Yeah. I often exhort people to design carefully and not take it lightly when it comes to charging devices for Li-ion batteries. And, I'm also often amazed at how many engineers think there is no risk, and are ready to use very inadequate solutions. Li-ion batteries, despite being very common these days, are still unsafe when not treated properly. There is unfortunately no real replacement technology as of yet - at least not at the same cost and with the same capacity to volume ratio. But I for one really wish they were gone for good. Of course when charged and protected properly, they are safe to use, but there's just so much that can go wrong and the chemistry is still inherently unsafe. I wish we switched to something safer (and more environmentally-friendly if possible). Hopefully this will happen. Soon.

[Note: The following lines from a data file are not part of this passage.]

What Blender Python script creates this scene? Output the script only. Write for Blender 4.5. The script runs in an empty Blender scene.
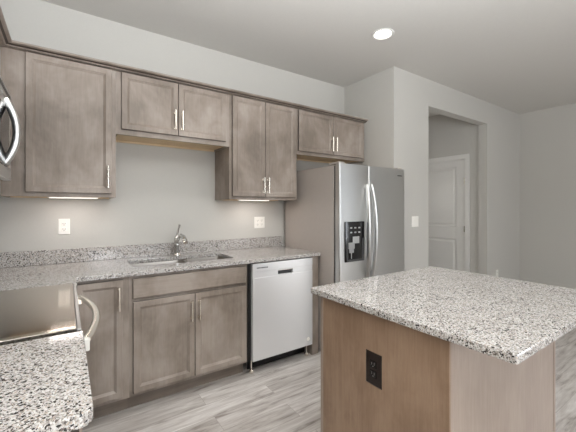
import bpy, bmesh, math, random
from mathutils import Vector, Matrix
random.seed(7)
SC = bpy.context.scene
COL = SC.collection

# ------------------------------------------------------------------ camera
H_EYE = 1.3217
cam_data = bpy.data.cameras.new('camera')
cam_data.sensor_width = 36.0
cam_data.lens = 323.8 / 576 * 36.0
cam_data.shift_y = -(216 - 207.39) / 576
cam_data.clip_start = 0.02
cam = bpy.data.objects.new('camera', cam_data)
cam.location = (0, 0, H_EYE)
cam.rotation_euler = (math.radians(90), 0, math.radians(55.6879 - 90))
COL.objects.link(cam)
SC.camera = cam

# ------------------------------------------------------------------ world, daylight, exposure
SC.view_settings.view_transform = 'Standard'
SC.view_settings.look = 'None'
SC.view_settings.gamma = 1.0
SC.view_settings.exposure = 0.10
SC.view_settings.use_curve_mapping = False
SC.cycles.max_bounces = 14
SC.cycles.diffuse_bounces = 8
SC.cycles.use_denoising = True
SC.cycles.denoising_prefilter = 'ACCURATE'
SC.cycles.use_adaptive_sampling = False
SC.cycles.caustics_reflective = False
SC.cycles.caustics_refractive = False
SC.cycles.blur_glossy = 0.5

world = bpy.data.worlds.new('daylight')
SC.world = world
world.use_nodes = True
bg = world.node_tree.nodes['Background']
bg.inputs[0].default_value = (0.82, 0.90, 1.0, 1)
bg.inputs[1].default_value = 1.2


def area_light(name, loc, rot, sx, sy, power, color=(1, 1, 1), spread=math.pi):
    d = bpy.data.lights.new(name, 'AREA')
    d.shape = 'RECTANGLE'
    d.size, d.size_y = sx, sy
    d.energy = power
    d.color = color
    d.spread = spread
    o = bpy.data.objects.new(name, d)
    o.location = loc
    o.rotation_euler = rot
    COL.objects.link(o)
    return o


R90 = math.radians(90)
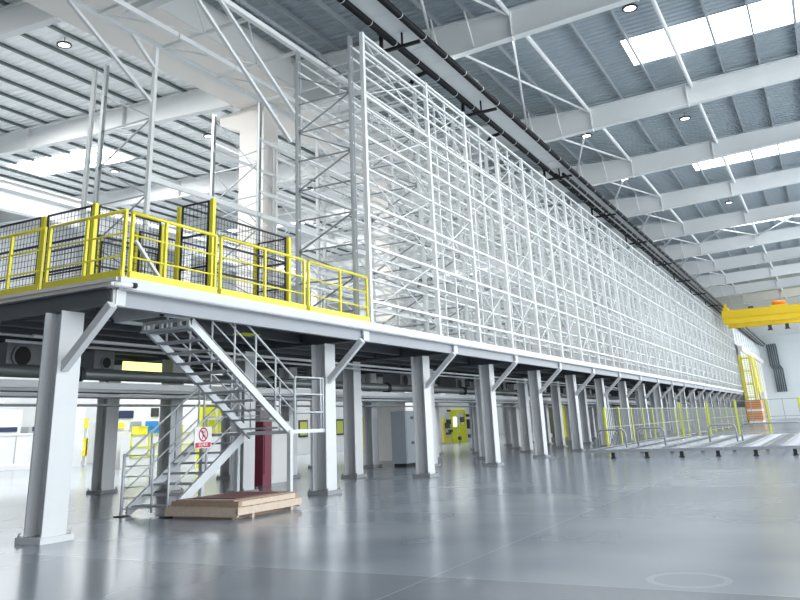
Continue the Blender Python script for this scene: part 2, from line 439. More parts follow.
MB().box(8.70, XE, 9.53, 9.60, 3.67, 3.86).box(8.70, XE, 9.53, 9.75, 3.66, 3.68).build('deck_edge_strip', M['deckedge'], plat)
eb = MB().box(8.72, XE, 9.70, 9.72, 3.41, 3.70).box(8.72, XE, 9.60, 9.72, 3.40, 3.42)
eb.build('edge_beam', M['platform'], plat)
lb = MB().box(8.70, 8.72, 9.60, 21, 3.41, 3.86).box(8.66, 8.72, 9.60, 21, 3.80, 3.86).box(8.66, 8.72, 9.6, 21, 3.40, 3.425)
lb.build('edge_beam', M['edgebeige'], plat)
for i, x in enumerate(CX):
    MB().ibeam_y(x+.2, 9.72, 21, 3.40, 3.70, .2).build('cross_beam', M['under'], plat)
for j, y in enumerate((11.4, 12.3, 13.15, 14.2, 15.1, 16.0, 17.0, 18.0, 19.2)):
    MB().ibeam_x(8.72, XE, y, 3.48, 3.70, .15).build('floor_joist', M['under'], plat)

# ------------------------------------------------------------------ storage racks
Z0, ZR = 3.86, 11.83
FX = [16.70, 20.65] + [20.65+3.0*k for k in range(1, 30)]
fr = empty('storage_rack', (16.7, 9.6, Z0), 'tall white steel pallet rack along the front edge of the platform, empty', 'rack')
up1_me = MB().box(-.055,.055,-.055,.055,0,ZR-Z0).box(-.1,.1,-.09,.09,0,.02).mesh('upright', M['rack'])
m = MB().box(-.06,-.05,-.05,.05,0,ZR-Z0).box(.05,.06,-.05,.05,0,ZR-Z0).box(-.06,.06,.04,.05,0,ZR-Z0).box(-.1,.1,-.08,.08,0,.02)
up2_me = m.mesh('upright', M['galv'])
up2w_me = m.mesh('upright', M['rack'])
for i, x in enumerate(FX):
    inst(up1_me, 'upright', (x, 9.59, Z0), fr)
    inst(up2_me if i == 0 else up2w_me, 'upright', (x, 9.98, Z0), fr)
    inst(up2_me if i == 0 else up2w_me, 'upright', (x, 11.74, Z0), fr)
ZB = [4.40, 5.18, 5.80, 6.62, 6.90, 7.86, 8.75, 9.58, 9.95, 10.53, 11.28, 11.62]
np_ = 0
rest = MB()
for i in range(len(FX)-1):
    a, b = FX[i]+.055, FX[i+1]-.055
    for k, z in enumerate(ZB):
        if k % 2 and i > 1: continue
        h = .065 if k % 2 == 0 else .045
        if np_ < 95:
            MB().box(a, b, 9.55, 9.60, z-h/2, z+h/2).build('beam', M['rack'], fr); np_ += 1
        else: rest.box(a, b, 9.55, 9.60, z-h/2, z+h/2)
o = rest.build('beam', M['rack'], fr); o['kind'] = 'stuff'
MB().box(FX[0], FX[-1], 9.56, 9.62, ZR-.09, ZR-.02).build('top_rail', M['rack'], fr)
inner = MB(); deep = MB()
for i in range(len(FX)-1):
    a, b = FX[i], FX[i+1]
    for k, z in enumerate(ZB):
        for y in (9.98, 11.74):
            inner.box(a, b, y-.02, y+.02, z-.12, z-.07)
        if True:
            nn = 3
            for j in range(nn):
                xx = a + (b-a)*(j+.7)/nn
                deep.box(xx-.02, xx+.02, 9.6, 11.74, z-.06, z-.02)
for i in range(1, len(FX)-1):
    xm = (FX[i]+FX[i+1])/2
    for y in (9.64, 10.02, 11.70): inner.box(xm-.03, xm+.03, y-.03, y+.03, Z0, ZR-.1)
o = inner.build('inner_beam', M['rack'], fr); o['kind'] = 'stuff'
o = deep.build('depth_bar', M['rack'], fr); o['kind'] = 'stuff'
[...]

A 100% software-based charger would be one of those inadequate solutions. Unless you're very experienced designing software for safety-critical devices and use all the right tools and processes, just don't do that. It's a recipe for disaster. And I don't expect a musical gear company to be experienced designing safety-critical stuff. Just not their area.
Now from the little I got here, we don't know for sure what the problem was. It appears that a firmware update could fix the problem, so that's probably why you (and I, following you) assumed it was a software-only charger. But we don't exactly know 1/ whether the overheating came from the battery or from the charging electronics itself (although, the electronics could overheat but it would have to be very badly designed to have a risk of fire, so assuming the battery is involved is reasonable here...), and 2/ whether they used a dedicated charging IC or not. Supposing they actually used a dedicated charging chip, the problem may also have come from the charging current, that could possibly be programmable and set by the firmware. Of course, if that is the case, allowing a max charging current - on a hardware level - if it's software-programmable, too high to be safe, would be a very bad design decision as well.